‘Didn’t say anything about Congress’: Karnataka CM Kumaraswamy says he was misquoted on coalition
In a tearful address to his party workers, the chief minister had said he was not happy in his post.
Karnataka Chief Minister HD Kumaraswamy on Tuesday denied any rift with alliance partner Congress and said he was misquoted on his statement about being unhappy heading the coalition government.
“It was my party’s event and I got emotional,” Kumaraswamy told reporters in Delhi. “My comments were misinterpreted. I did not say anything about Congress or any of its leaders”, The News Minute reported.
On Saturday, Kumaraswamy, who was in tears, said he was “not happy about being the chief minister” and that the post was “not a bed of roses”. “If the pressure gets to me, I’ll have no hesitation in resigning in less than a couple of hours,” he had said.
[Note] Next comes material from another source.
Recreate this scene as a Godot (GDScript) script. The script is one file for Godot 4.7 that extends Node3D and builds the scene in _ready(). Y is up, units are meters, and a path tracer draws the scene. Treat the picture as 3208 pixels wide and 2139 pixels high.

“That pain, I will tell you frankly, is not coalition pain,” Kumaraswamy told NDTV. “Congress people are supporting me... I am a very sensitive person. I accepted this challenge with a good faith. But some sections of the society, why they are criticising me? What wrong have I done?”
Kumaraswamy said that “despite difficulty”, he had waived farm loans, but “I’m not getting encouragement for my good work”. “More than a chief minister, I am an ordinary person with emotions,” the Hindustan Times quoted him as saying.
Kumaraswamy had announced a Rs 34,000 crore loan waiver for farmers, capped at Rs 2 lakh, while presenting the first budget of the newly-formed coalition government of the Janata Dal (Secular) and the Congress on July 5. On Friday, he announced an additional farm loan waiver of Rs 10,700 crore after coming under pressure from farmers’ associations.
The Congress had downplayed Kumaraswamy’s comments with Deputy Chief Minister G Parameshwara insisting that the chief minister was happy and had to be so. Kumaraswamy’s party, Janata Dal (Secular), termed his remarks an “emotional outburst”.
The Bharatiya Janata Party criticised the Congress after Kumaraswamy’s comments, saying it “pushed to desperation” anyone outside the party’s leading family.